◆ Source material ◆
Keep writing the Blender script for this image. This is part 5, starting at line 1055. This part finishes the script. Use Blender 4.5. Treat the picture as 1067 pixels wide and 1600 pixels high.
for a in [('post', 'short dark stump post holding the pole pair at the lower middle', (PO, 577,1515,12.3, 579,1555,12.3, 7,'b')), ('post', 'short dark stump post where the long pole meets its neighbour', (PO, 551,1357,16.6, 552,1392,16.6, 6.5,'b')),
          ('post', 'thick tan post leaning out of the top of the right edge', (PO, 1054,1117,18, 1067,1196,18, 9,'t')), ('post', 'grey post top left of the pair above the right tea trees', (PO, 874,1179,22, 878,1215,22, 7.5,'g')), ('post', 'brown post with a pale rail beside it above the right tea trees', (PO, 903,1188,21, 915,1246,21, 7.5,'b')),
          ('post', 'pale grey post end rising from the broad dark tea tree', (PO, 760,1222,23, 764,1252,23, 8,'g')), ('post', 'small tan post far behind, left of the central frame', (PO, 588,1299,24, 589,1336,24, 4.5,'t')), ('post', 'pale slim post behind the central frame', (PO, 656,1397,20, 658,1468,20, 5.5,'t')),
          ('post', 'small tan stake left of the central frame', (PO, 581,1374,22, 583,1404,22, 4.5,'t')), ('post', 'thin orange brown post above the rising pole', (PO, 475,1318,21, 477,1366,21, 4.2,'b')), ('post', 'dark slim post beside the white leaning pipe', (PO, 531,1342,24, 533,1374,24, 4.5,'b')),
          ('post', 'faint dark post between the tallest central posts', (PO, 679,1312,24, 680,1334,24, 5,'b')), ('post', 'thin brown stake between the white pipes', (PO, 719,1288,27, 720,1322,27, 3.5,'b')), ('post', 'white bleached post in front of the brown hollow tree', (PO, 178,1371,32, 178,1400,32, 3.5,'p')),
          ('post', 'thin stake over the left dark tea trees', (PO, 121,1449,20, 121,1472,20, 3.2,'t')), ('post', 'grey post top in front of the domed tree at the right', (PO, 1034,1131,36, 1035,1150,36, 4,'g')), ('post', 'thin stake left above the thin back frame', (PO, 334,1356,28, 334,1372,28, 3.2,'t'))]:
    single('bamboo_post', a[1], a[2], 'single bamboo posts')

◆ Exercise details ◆
Return all of the data word for word.

◆ Response to this exercise ◆
Keep writing the Blender script for this image. This is part 5, starting at line 1055. This part finishes the script. Use Blender 4.5. Treat the picture as 1067 pixels wide and 1600 pixels high.
for a in [('post', 'short dark stump post holding the pole pair at the lower middle', (PO, 577,1515,12.3, 579,1555,12.3, 7,'b')), ('post', 'short dark stump post where the long pole meets its neighbour', (PO, 551,1357,16.6, 552,1392,16.6, 6.5,'b')),
          ('post', 'thick tan post leaning out of the top of the right edge', (PO, 1054,1117,18, 1067,1196,18, 9,'t')), ('post', 'grey post top left of the pair above the right tea trees', (PO, 874,1179,22, 878,1215,22, 7.5,'g')), ('post', 'brown post with a pale rail beside it above the right tea trees', (PO, 903,1188,21, 915,1246,21, 7.5,'b')),
          ('post', 'pale grey post end rising from the broad dark tea tree', (PO, 760,1222,23, 764,1252,23, 8,'g')), ('post', 'small tan post far behind, left of the central frame', (PO, 588,1299,24, 589,1336,24, 4.5,'t')), ('post', 'pale slim post behind the central frame', (PO, 656,1397,20, 658,1468,20, 5.5,'t')),
          ('post', 'small tan stake left of the central frame', (PO, 581,1374,22, 583,1404,22, 4.5,'t')), ('post', 'thin orange brown post above the rising pole', (PO, 475,1318,21, 477,1366,21, 4.2,'b')), ('post', 'dark slim post beside the white leaning pipe', (PO, 531,1342,24, 533,1374,24, 4.5,'b')),
          ('post', 'faint dark post between the tallest central posts', (PO, 679,1312,24, 680,1334,24, 5,'b')), ('post', 'thin brown stake between the white pipes', (PO, 719,1288,27, 720,1322,27, 3.5,'b')), ('post', 'white bleached post in front of the brown hollow tree', (PO, 178,1371,32, 178,1400,32, 3.5,'p')),
          ('post', 'thin stake over the left dark tea trees', (PO, 121,1449,20, 121,1472,20, 3.2,'t')), ('post', 'grey post top in front of the domed tree at the right', (PO, 1034,1131,36, 1035,1150,36, 4,'g')), ('post', 'thin stake left above the thin back frame', (PO, 334,1356,28, 334,1372,28, 3.2,'t'))]:
    single('bamboo_post', a[1], a[2], 'single bamboo posts')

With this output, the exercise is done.